Some excellent points here. I am scrapbooking memories at the moment, and a little snippet of something I find just triggers memories of things I had forgotten.
Yes, great points you are making here (and I hear you on the morning ritual of getting yourself in working order!!). I may have to look for that book on time. It sounds interesting.
I used to think of myself as “middle-aged” until it dawned on me that I was well past the middle unless I was going to live to be 134. It’s a little jarring (but also eye-opening and a call to action) to realize that you have already lived more time than the time you have left ahead.
This might just be too deep for me on a Monday morning. Or maybe I don’t want to think about being in the September of my life. This doesn’t fit well with my OLW, delight! hahaha!
Oh . . . the march of time . . . (And I think I’m well past the “September” of my life at this point. Like Bonny said . . . if I”m “middle age” now, I’m going to live to be very, very old . . . )

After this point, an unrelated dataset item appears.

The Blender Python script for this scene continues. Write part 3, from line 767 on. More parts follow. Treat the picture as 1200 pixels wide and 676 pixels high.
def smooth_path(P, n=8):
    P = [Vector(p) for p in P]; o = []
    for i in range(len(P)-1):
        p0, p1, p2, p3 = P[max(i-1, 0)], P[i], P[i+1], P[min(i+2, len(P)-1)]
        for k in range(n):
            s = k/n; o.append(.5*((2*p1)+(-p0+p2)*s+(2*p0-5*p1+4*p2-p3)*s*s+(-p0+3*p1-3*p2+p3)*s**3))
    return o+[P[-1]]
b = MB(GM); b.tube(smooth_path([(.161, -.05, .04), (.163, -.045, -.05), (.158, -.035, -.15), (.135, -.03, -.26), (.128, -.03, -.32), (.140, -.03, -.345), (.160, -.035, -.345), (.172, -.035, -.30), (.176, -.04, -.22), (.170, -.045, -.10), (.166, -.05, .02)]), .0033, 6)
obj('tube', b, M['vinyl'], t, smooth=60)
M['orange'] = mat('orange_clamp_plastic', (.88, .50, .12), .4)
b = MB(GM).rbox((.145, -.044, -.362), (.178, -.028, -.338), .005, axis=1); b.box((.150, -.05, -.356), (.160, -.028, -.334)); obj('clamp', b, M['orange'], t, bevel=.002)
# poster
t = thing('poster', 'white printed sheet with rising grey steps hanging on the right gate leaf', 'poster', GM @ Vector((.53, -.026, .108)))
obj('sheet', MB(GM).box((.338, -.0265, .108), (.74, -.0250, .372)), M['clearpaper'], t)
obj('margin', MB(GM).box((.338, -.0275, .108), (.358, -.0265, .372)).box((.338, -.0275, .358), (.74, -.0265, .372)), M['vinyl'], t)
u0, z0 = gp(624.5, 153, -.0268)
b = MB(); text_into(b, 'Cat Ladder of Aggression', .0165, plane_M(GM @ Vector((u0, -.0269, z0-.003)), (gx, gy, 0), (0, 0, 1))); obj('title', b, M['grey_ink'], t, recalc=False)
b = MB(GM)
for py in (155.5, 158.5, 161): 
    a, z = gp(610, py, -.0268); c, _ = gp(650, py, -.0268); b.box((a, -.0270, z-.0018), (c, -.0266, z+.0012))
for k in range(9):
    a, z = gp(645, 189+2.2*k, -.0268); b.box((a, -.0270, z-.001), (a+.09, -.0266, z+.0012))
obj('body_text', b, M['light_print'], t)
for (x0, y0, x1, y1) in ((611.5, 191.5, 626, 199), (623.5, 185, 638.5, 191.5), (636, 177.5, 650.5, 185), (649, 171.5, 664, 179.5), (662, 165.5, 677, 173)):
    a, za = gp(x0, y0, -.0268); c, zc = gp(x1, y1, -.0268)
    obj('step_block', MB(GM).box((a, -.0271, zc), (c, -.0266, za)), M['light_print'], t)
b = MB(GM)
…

It’s an interesting perspective shift to think of time over the course of our lives instead of just over a year. I certainly hope I’m at the midpoint of my life (even better, just before it), but we never really know. I do think we need to think of “middle aged” as being the long period between being young (as in childhood) and being really old!
I’ll admit that a lot of the Rovelli book was over my head, but I do like the idea of memory being time for us. We can time travel by thinking back to a memory whenever we like!
Kudos to you for remaining open to what that little book had to offer. (It’d have been so easy to set it aside or write it off.) It seems you’ve read a handful of books relative to your word this year that have proven valuable.
I have a special friend (also named Carolyn) in my life who’s 80. On a mutual friend’s 50th birthday, the women were offering up what they believed to be their ‘best age.’ This friend shouted out, “Today! This is the best that it gets.” A gal next to her said, “But don’t you feel so achy every morning?” And she said, “Oh, sure. The nuts + bolts might be shit, but I wake up every day glad to be me and glad that I don’t care what anyone thinks anymore.” ♥
I love the quotes about time that you’ve shared. That Rovelli book keeps showing up for me, Thank you for mentioning it!
Inside I am forever young, but my physical body tells me differently! Memory keeping is a favorite thing for me to do to destress and remember.
Perhaps because I am way past middle age, I love the idea of vertical time.